3. Judgement in the Case – C-317/25 – Groupe Canal+ v CNIL

What the matter mainly refers to: The Court is asked to assess whether references in the direct marketing consent form to broad categories of recipients, such as “partners”, are sufficiently specific and informed, or whether each recipient whose identity was unknown to the data subject at the time of consent collection must obtain fresh consent before carrying out its own marketing activities as a separate controller.

What are the practical implications: Depending on the approach adopted by the Court, organisations engaged in data sharing arrangements for marketing purposes may need to revisit and potentially redesign their consent forms and consent collection mechanisms.
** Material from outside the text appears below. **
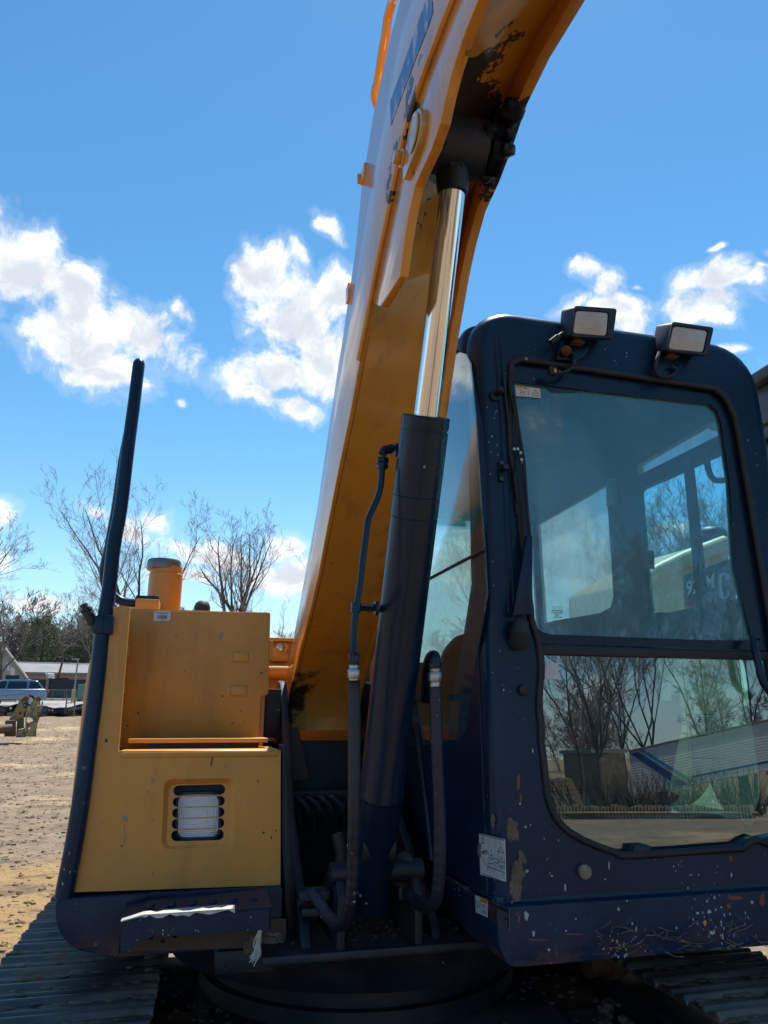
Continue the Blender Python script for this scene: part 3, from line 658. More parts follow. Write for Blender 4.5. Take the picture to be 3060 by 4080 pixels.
# steel tube down the side of the cylinder, then the hoses
def tubepath(k, pts, y0, y1):
    n = len(pts); return [Y_(k, x, y, y0 + (y1 - y0) * i / (n - 1)) for i, (x, y) in enumerate(pts)]
def cylY(k, x, y): return on_axis(*q(k, x, y)).y
p = MB()
port = Vector((.55 - R_ + .005, cylY(8, 820, 1095) - .01, X_(8, 820, 1095, .55).z))
st = [port, Y_(8, 706, 1092, port.y), Y_(8, 668, 1096, port.y), Y_(8, 655, 1118, port.y), Y_(8, 655, 1190, port.y)]
p.tube(smooth_path(st[1:4], 4), .013, 'cylinder', 12); p.cyl(st[0], st[1], .015, 'cylinder', 6); p.cyl(Y_(8, 738, 1095, port.y), Y_(8, 722, 1095, port.y), .020, 'cylinder', 14)
p.cyl(Y_(8, 655, 1142, port.y), Y_(8, 655, 1166, port.y), .0185, 'cylinder', 6); p.cyl(Y_(8, 655, 1166, port.y), Y_(8, 655, 1196, port.y), .0165, 'cylinder', 6)
part('elbow_fitting', p, CYL, bevel=.002, seg=1)
p = MB(); tp = [(652, 1190), (648, 1270), (635, 1340), (606, 1410), (577, 1480), (565, 1560), (547, 1700), (530, 1850), (512, 1960), (500, 2060), (494, 2150), (497, 2212)]
pl_ = [Y_(8, x, y, port.y + (cylY(8, 850, y) - port.y) * .95) for x, y in tp]; pl_.append(Y_(3, 575, 60, pl_[-1].y + .05)); pl_.append(Y_(3, 574, 150, pl_[-1].y + .03)); HY = pl_[-1].y
p.tube(smooth_path(pl_, 6), .0090, 'cylinder', 12); part('steel_tube', p, CYL)
p = MB(); cy_ = pl_[8].y
p.cyl(Y_(8, 520, 1960, cy_), X_(8, 640, 1968, .50), .0105, 'cylinder', 12); p.cyl(Y_(8, 512, 1938, cy_), Y_(8, 508, 1990, cy_), .0135, 'cylinder', 14); p.cyl(Y_(8, 628, 1966, cy_), Y_(8, 612, 1966, cy_), .019, 'cylinder', 12)
part('tube_clamp', p, CYL)
def nut(k, pts, y, r, mname, nm):
    p = MB(); a, b = Y_(k, *pts[0], y), Y_(k, *pts[1], y); p.cyl(a, b, r, mname, 6); return part(nm, p, bevel=.002, seg=1)
nut(3, ((574, 143), (573, 208)), HY, .0165, 'hose', 'hose_nut')
p = MB(); p.cyl(Y_(3, 573, 206, HY), Y_(3, 573, 236, HY), .0130, 'steelnut', 12); p.cyl(Y_(3, 573, 232, HY), Y_(3, 573, 284, HY), .0180, 'steelnut', 6); p.cyl(Y_(3, 573, 280, HY), Y_(3, 573, 300, HY), .0135, 'steelnut', 12); part('hose_coupling', p, bevel=.002, seg=1)
def wrapped(pts, r, nm):
    pth = smooth_path(pts, 14); rs = []
    for i in range(len(pth)): rs.append(r * (1.06 if i % 5 == 0 else 1.0) * (1 + .04 * noise.noise(pth[i] * 14)))
    p = MB(); p.tube(pth, rs, 'hose', 14); return part(nm, p, ang=60)
def hz(k, x, y, yy): return Y_(k, x, y, yy)
wrapped([hz(3, 573, 298, HY), hz(3, 576, 380, HY + .01), hz(3, 576, 700, HY + .02), hz(3, 576, 1000, HY + .03), hz(3, 572, 1250, HY + .06), hz(3, 566, 1430, HY + .08), hz(3, 552, 1560, HY + .10), hz(3, 520, 1640, HY + .14),
         hz(3, 480, 1655, HY + .2), hz(3, 430, 1610, HY + .27), hz(3, 385, 1540, HY + .33), hz(3, 345, 1480, HY + .38)], .0168, 'hydraulic_hose')
p = MB(); p.box(hz(3, 268, 1535, HY + .42), hz(3, 418, 1438, HY + .50), 'frame'); p.box(hz(3, 280, 1620, HY + .44), hz(3, 400, 1535, HY + .5), 'frame'); part('hose_flange', p, bevel=.005)
H2 = HY + .08
p = MB(); p.tube(smooth_path([hz(3, 975, 400, H2 + .2), hz(3, 985, 240, H2 + .1), hz(3, 1003, 172, H2 + .04), hz(3, 1023, 165, H2), hz(3, 1026, 225, H2)], 6), .0175, 'cylinder', 12); p.cyl(hz(3, 1023, 196, H2), hz(3, 1025, 228, H2), .0195, 'cylinder', 6); part('elbow_fitting', p, bevel=.002, seg=1)
p = MB(); p.cyl(hz(3, 1025, 226, H2), hz(3, 1025, 252, H2), .0155, 'steelnut', 12); p.cyl(hz(3, 1025, 248, H2), hz(3, 1025, 302, H2), .0200, 'steelnut', 6); p.cyl(hz(3, 1025, 300, H2), hz(3, 1026, 338, H2), .0155, 'steelnut', 12); part('hose_coupling', p, bevel=.002, seg=1)
wrapped([hz(3, 1026, 334, H2), hz(3, 1030, 420, H2), hz(3, 1038, 700, H2 + .02), hz(3, 1050, 1000, H2 + .04), hz(3, 1052, 1250, H2 + .06), hz(3, 1048, 1400, H2 + .08), hz(3, 1030, 1520, H2 + .11), hz(3, 985, 1562, H2 + .18), hz(3, 930, 1535, H2 + .26), hz(3, 870, 1475, H2 + .33)], .0172, 'hydraulic_hose')
p = MB(); p.box(hz(3, 825, 1525, H2 + .33), hz(3, 935, 1415, H2 + .4), 'frame'); p.cyl(hz(3, 855, 1310, H2 + .36), hz(3, 855, 1310, H2 + .33), .03, 'frame'); part('hose_flange', p, bevel=.005)
p = MB(); p.tube(smooth_path([hz(3, 900, 370, 2.5), hz(3, 925, 520, 2.5), hz(3, 950, 760, 2.5), hz(3, 985, 1050, 2.48), hz(3, 1010, 1300, 2.45)], 6), .011, 'cylinder', 8); p.box(hz(3, 900, 405, 2.45), hz(3, 1000, 375, 2.5), 'frame'); p.box(hz(3, 893, 530, 2.45), hz(3, 925, 495, 2.5), 'frame'); part('return_tube', p)

# --- boom
XL, XR = .39, .715
Lf = [(3.31, 1.385), (3.30, 1.46), (3.24, 1.555), (3.02, 1.69), (2.786, 1.806), (2.545, 1.94), (2.362, 2.08), (2.175, 2.215), (1.987, 2.336), (1.847, 2.448), (1.706, 2.548), (1.60, 2.625), (1.507, 2.68), (1.42, 2.74), (1.357, 2.775), (1.26, 2.80), (1.036, 2.79), (.6, 2.73), (-.4, 2.52), (-1.6, 2.2)]
Lb = [(3.62, 1.45), (3.501, 1.60), (3.304, 1.726), (2.919, 2.0), (2.628, 2.2), (2.346, 2.491), (2.13, 2.69), (1.936, 2.89), (1.843, 3.07), (1.69, 3.193), (1.60, 3.225), (1.476, 3.262), (1.374, 3.27), (1.0, 3.26), (.5, 3.19), (-.4, 2.95), (-1.6, 2.55)]
side = lambda x: [(x, y, z_) for y, z_ in Lf] + [(x, y, z_) for y, z_ in reversed(Lb)]
Rf = [(3.31, 1.385), (3.30, 1.46), (3.24, 1.565), (3.02, 1.705), (2.786, 1.83), (2.545, 1.98), (2.362, 2.12), (2.175, 2.24), (2.0, 2.378), (1.873, 2.59), (1.76, 2.74), (1.70, 2.80), (1.62, 2.855), (1.52, 2.87), (1.42, 2.905), (1.325, 2.95), (1.20, 2.96), (.9, 2.92), (.2, 2.76), (-1.6, 2.25)]
BOOM = None
p = MB(); p.prism(side(XL), (.016, 0, 0), 'boom')
BOOM = part('boom', p, bevel=.004, seg=2)
p = MB(); rs = [(XR, y, z_) for y, z_ in Rf] + [(XR, y, z_ + .04) for y, z_ in reversed(Lb)]; p.prism(rs, (-.030, 0, 0), 'boom'); part('side_plate', p, BOOM, bevel=.004)
def strip(A, B, mname, thick):                          # plate between two profiles of equal length
    p = MB(); n = len(A); vs = [Vector(a) for a in A] + [Vector(b) for b in B]
    fs = [(i, i + 1, n + i + 1, n + i) for i in range(n - 1)]; k = len(vs)
    T = Vector(thick); vs2 = [v + T for v in vs]; p.add(vs + vs2, fs + [tuple(k + j for j in reversed(f)) for f in fs] + [(i, k + i, k + i + 1, i + 1) for i in range(n - 1)] + [(n + i, n + i + 1, k + n + i + 1, k + n + i) for i in range(n - 1)] + [(0, n, k + n, k), (n - 1, k + n - 1, k + 2 * n - 1, 2 * n - 1)], mname); return p
def inset(pr, d):                                       # profile moved into the box
    out = []
    for i, (y, z_) in enumerate(pr):
        a = Vector(pr[max(0, i - 1)]); b = Vector(pr[min(len(pr) - 1, i + 1)]); t_ = (b - a).normalized(); nrm = Vector((-t_.y, t_.x)) * -1
        if nrm.y < 0: nrm = -nrm
        out.append((y + nrm.x * d, z_ + nrm.y * d))
    return out
d_l = [0.004] * 10 + [.01, .02, .03, .04, .05, .05, .05, .04, .02, .02]
d_r = [0.004] * 8 + [.004, .02, .05, .07, .08, .085, .09, .09, .07, .04, .02, .02]
fl = [inset(Lf, d_l[i])[i] for i in range(len(Lf))]; fr_ = [inset(Rf, d_r[i])[i] for i in range(len(Rf))]
part('bottom_plate', strip([(XL + .017, y, z_) for y, z_ in fl], [(XR - .031, y, z_) for y, z_ in fr_], 'boom', (0, .012, .012)), BOOM, ang=50)
Lbi = [(y, z_ - .012) for y, z_ in Lb]
part('top_plate', strip([(XL + .017, y, z_) for y, z_ in Lbi], [(XR - .031, y, z_ + .04) for y, z_ in Lbi], 'boom', (0, -.01, -.008)), BOOM, ang=50)
# weld rib along the lower corner and the cylinder bracket plate that hangs from it
wr_ = [(XL - .003, y, z_) for y, z_ in Lf[9:18]]
p = MB(); p.tube(smooth_path(wr_, 5), .009, 'boom', 8); part('weld_bead', p, BOOM)
Bf = [(1.70, 2.545), (1.60, 2.475), (1.545, 2.465), (1.41, 2.438), (1.379, 2.489), (1.333, 2.546), (1.276, 2.586), (1.22, 2.582), (1.151, 2.576), (1.094, 2.586), (1.06, 2.614), (1.017, 2.636), (.95, 2.65), (.86, 2.645), (.6, 2.62), (.2, 2.58)]
p = MB(); p.prism([(XL + .002, y, z_) for y, z_ in Bf] + [(XL + .002, y, z_) for y, z_ in ((-.2, 2.56), (.6, 2.76), (1.036, 2.82), (1.26, 2.83), (1.36, 2.80), (1.507, 2.70), (1.62, 2.63))], (.024, 0, 0), 'boom')
BRK = part('cylinder_bracket', p, BOOM, bevel=.004)
# pin keeper plate with its bolt
pc = X_(7, 528, 800, .375); pb = X_(7, 470, 985, .375)
p = MB(); ax = (pb - pc); axn = ax.normalized(); pn = Vector((1, 0, 0)).cross(axn); rr = .050; pts = []
for k in range(13): t_ = math.pi * (k / 12) ; pts.append(pc - axn * math.sin(t_) * rr + pn * math.cos(t_) * rr)
pts += [pb - pn * .030 + axn * .02, pb + pn * .030 + axn * .02]
p.prism(pts, (.020, 0, 0), 'pinplate'); part('pin_keeper', p, BOOM, bevel=.004)
p = MB(); p.lathe(pc + Vector((-.002, 0, 0)), (-1, 0, 0), [(0, .042), (.003, .042), (.004, .036), (.002, .034), (.002, .012), (.003, .006)], 'pinplate', 28); part('pin_face', p, BOOM)
bp = X_(7, 447, 950, .372); p = MB(); p.cyl(bp, bp + Vector((-.018, 0, 0)), .017, 'boom', 6); p.cyl(bp + Vector((.012, 0, 0)), bp, .021, 'boom', 18); part('keeper_bolt', p, BOOM, bevel=.0015, seg=1)
# decal on the side
dv = [X_(10, *a, XL - .0015) for a in ((865, 0), (975, 0), (992, 200), (965, 290), (890, 520), (740, 900), (590, 1300), (440, 1700), (330, 1980), (255, 2205), (238, 1790), (420, 1300), (600, 760), (760, 310))]
p = MB(); p.prism(dv, (.001, 0, 0), 'bluelabel'); part('side_decal', p, BOOM)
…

In particular, if the Court requires a higher degree of specificity regarding the identity of recipients, broad references to “partners” or similarly vague categories may no longer be sufficient for valid consent.

4. Judgement in the Case C-185/25 – Waldfelber

What the matter mainly refers to: The Court must consider, amongst others, the scope of the obligation under Article 15(1)(g) GDPR to provide any available information as to the source of personal data where the data was not collected directly from the data subject. In particular, the Court is asked to clarify whether this obligation extends only to identifying the author of an e-mail containing personal data, or also to identifying third parties with whom the author of the e-mail may have previously discussed the data subject.

What are the practical implications: Depending on the Court’s approach, the judgment may significantly influence how organisations handle access requests concerning the source of personal data. A broad interpretation of Article 15(1)(g) GDPR could require organisations to disclose more detailed information regarding individuals involved in generating or discussing personal data, potentially extending beyond formally recorded sources. This may require organisations to reassess their internal documentation practices, data governance procedures and approaches to balancing transparency obligations against the rights and expectations of third parties.